OBJECTIVE: Return all of the entries exactly as written.

[3D scene scripts]
_ _ _ _
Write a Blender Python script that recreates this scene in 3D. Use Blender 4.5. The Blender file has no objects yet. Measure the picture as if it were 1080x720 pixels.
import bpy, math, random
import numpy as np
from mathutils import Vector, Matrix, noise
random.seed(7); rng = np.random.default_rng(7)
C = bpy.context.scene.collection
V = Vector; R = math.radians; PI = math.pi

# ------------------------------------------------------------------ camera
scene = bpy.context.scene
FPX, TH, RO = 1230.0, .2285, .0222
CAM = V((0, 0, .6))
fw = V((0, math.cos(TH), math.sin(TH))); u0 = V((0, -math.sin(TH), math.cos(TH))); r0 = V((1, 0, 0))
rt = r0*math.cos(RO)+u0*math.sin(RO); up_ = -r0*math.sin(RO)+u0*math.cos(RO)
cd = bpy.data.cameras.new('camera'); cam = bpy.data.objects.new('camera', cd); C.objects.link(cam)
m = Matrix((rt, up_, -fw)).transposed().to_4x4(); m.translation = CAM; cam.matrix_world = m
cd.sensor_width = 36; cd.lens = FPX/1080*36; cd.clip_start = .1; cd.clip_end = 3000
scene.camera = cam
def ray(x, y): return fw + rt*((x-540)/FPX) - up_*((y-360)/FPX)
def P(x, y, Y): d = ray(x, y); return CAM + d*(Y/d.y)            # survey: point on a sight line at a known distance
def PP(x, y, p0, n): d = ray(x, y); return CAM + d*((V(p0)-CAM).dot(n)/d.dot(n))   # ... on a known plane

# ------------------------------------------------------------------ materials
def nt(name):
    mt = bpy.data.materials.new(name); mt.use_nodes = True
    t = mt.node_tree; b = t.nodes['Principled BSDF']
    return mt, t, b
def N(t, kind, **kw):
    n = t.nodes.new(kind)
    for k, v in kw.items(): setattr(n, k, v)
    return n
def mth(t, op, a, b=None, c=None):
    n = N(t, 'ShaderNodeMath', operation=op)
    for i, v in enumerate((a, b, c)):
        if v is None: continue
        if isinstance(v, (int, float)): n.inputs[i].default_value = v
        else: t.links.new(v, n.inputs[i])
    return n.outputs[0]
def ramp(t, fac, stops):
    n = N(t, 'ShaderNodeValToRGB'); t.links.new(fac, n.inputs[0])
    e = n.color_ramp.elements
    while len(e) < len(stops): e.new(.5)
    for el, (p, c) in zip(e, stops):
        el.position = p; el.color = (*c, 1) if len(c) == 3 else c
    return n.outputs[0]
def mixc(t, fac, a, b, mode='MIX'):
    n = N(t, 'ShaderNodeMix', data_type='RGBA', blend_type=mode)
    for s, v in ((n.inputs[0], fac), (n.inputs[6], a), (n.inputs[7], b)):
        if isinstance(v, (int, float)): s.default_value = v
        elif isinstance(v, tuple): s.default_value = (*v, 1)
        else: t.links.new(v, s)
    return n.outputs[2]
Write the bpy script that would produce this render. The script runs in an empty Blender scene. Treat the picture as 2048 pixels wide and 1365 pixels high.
_ _ _ _
ANSWER TO THE EXERCISE:
Write a Blender Python script that recreates this scene in 3D. Use Blender 4.5. The Blender file has no objects yet. Measure the picture as if it were 1080x720 pixels.
import bpy, math, random
import numpy as np
from mathutils import Vector, Matrix, noise
random.seed(7); rng = np.random.default_rng(7)
C = bpy.context.scene.collection
V = Vector; R = math.radians; PI = math.pi

# ------------------------------------------------------------------ camera
scene = bpy.context.scene
FPX, TH, RO = 1230.0, .2285, .0222
CAM = V((0, 0, .6))
fw = V((0, math.cos(TH), math.sin(TH))); u0 = V((0, -math.sin(TH), math.cos(TH))); r0 = V((1, 0, 0))
rt = r0*math.cos(RO)+u0*math.sin(RO); up_ = -r0*math.sin(RO)+u0*math.cos(RO)
cd = bpy.data.cameras.new('camera'); cam = bpy.data.objects.new('camera', cd); C.objects.link(cam)
m = Matrix((rt, up_, -fw)).transposed().to_4x4(); m.translation = CAM; cam.matrix_world = m
cd.sensor_width = 36; cd.lens = FPX/1080*36; cd.clip_start = .1; cd.clip_end = 3000
scene.camera = cam
def ray(x, y): return fw + rt*((x-540)/FPX) - up_*((y-360)/FPX)
def P(x, y, Y): d = ray(x, y); return CAM + d*(Y/d.y)            # survey: point on a sight line at a known distance
def PP(x, y, p0, n): d = ray(x, y); return CAM + d*((V(p0)-CAM).dot(n)/d.dot(n))   # ... on a known plane

# ------------------------------------------------------------------ materials
def nt(name):
    mt = bpy.data.materials.new(name); mt.use_nodes = True
    t = mt.node_tree; b = t.nodes['Principled BSDF']
    return mt, t, b
def N(t, kind, **kw):
    n = t.nodes.new(kind)
    for k, v in kw.items(): setattr(n, k, v)
    return n
def mth(t, op, a, b=None, c=None):
    n = N(t, 'ShaderNodeMath', operation=op)
    for i, v in enumerate((a, b, c)):
        if v is None: continue
        if isinstance(v, (int, float)): n.inputs[i].default_value = v
        else: t.links.new(v, n.inputs[i])
    return n.outputs[0]
def ramp(t, fac, stops):
    n = N(t, 'ShaderNodeValToRGB'); t.links.new(fac, n.inputs[0])
    e = n.color_ramp.elements
    while len(e) < len(stops): e.new(.5)
    for el, (p, c) in zip(e, stops):
        el.position = p; el.color = (*c, 1) if len(c) == 3 else c
    return n.outputs[0]
def mixc(t, fac, a, b, mode='MIX'):
    n = N(t, 'ShaderNodeMix', data_type='RGBA', blend_type=mode)
    for s, v in ((n.inputs[0], fac), (n.inputs[6], a), (n.inputs[7], b)):
        if isinstance(v, (int, float)): s.default_value = v
        elif isinstance(v, tuple): s.default_value = (*v, 1)
        else: t.links.new(v, s)
    return n.outputs[2]
Write the bpy script that would produce this render. The script runs in an empty Blender scene. Treat the picture as 2048 pixels wide and 1365 pixels high.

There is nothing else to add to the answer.